Yolanda Covington-Ward
Professor
Yolanda Covington-Ward's research focuses on embodiment, identity, religion, performance, and politics, emphasizing the agency and creativity of people of African descent in transforming the worlds around them.
Contact details
Location
New Africa House
180 Infirmary Way
Amherst, MA 01003-9289
United States
About
Professor Covington-Ward is the Department Chair and Professor of the W.E.B. Du Bois Department of Afro-American Studies. She served as the Department Chair in Africana Studies at the University of Pittsburgh with a secondary appointment in Anthropology. She is currently President of the Association for Africanist Anthropology, Vice-President of the Liberian Studies Association, and is an executive board member of the Association for the Study of the Worldwide African Diaspora (ASWAD). Professor Covington-Ward received her M.A. and Ph.D. degrees in Cultural Anthropology from the University of Michigan, and a B.A. in Afro-American Studies from Brown University.
Publications
Professor Covington-Ward's first book Gesture and Power: Religion, Nationalism, and Everyday Performance in Congo (Duke University Press, 2016) examines the role of embodiment in political and religious nationalist movements in the Democratic Republic of Congo. It was awarded the 2016 Amaury Talbot Award for African Anthropology from the Royal Anthropological Institute, the 2017 Elliott P. Skinner Book Award from the Association for Africanist Anthropology, and was a finalist for both the Clifford Geertz Book Prize in the Anthropology of Religion and the Albert J. Raboteau Prize for the Best Book in Africana Religions. Her second book project, Transformation through Migration: Community, Conflict, and Identity in the Liberian Diaspora, looks at migration and identity formation for Liberian immigrants in the U.S. and is currently under review at a major university press. She also has other projects in progress examining religious embodiment in the American South in the 19th century and Congo recaptives in 19th century Liberia. She co-edited a volume (with Jeanette Jouili) on Embodying Black Religions in Africa and Its Diasporas (Duke University Press, 2021) and a second volume (with Naomi Andre and Jendele Hungbo) on African Performance Arts and Political Acts (University of Michigan Press, 2021).

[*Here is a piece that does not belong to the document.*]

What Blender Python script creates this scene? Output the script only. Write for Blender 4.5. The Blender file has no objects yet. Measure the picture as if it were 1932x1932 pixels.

The author of nearly twenty articles and book chapters, she has previously published in the journals Africa Today,The Journal of Immigrant and Minority Health, Women and Performance, Transforming Anthropology, The Journal of Africana Religions, and The Journal of Black Studies, among others.
Awards
Professor Covington-Ward has received a number of prestigious fellowships and awards including but not limited to the Ford Postdoctoral Fellowship, the Andrew W. Mellon Fellowship, a grant from the National Science Foundation, the Teshome H. Gabriel Award for Distinguished Research and Scholarship in African Studies, and she is also a former Fulbright fellow. In 2020, she chaired the Provost’s Committee on Anti-Black Racism and Transformative Pedagogy, working with faculty across campus to create the curriculum for the nation’s first required course on Anti-Black Racism. Over 11,000 students have taken the course at Pitt so far. For her leadership in these efforts, she was recognized with the Dr. Martin Luther King Jr. Creating a “Just” Community Award (presented by the Office of Equity, Diversity, and Inclusion) in 2021.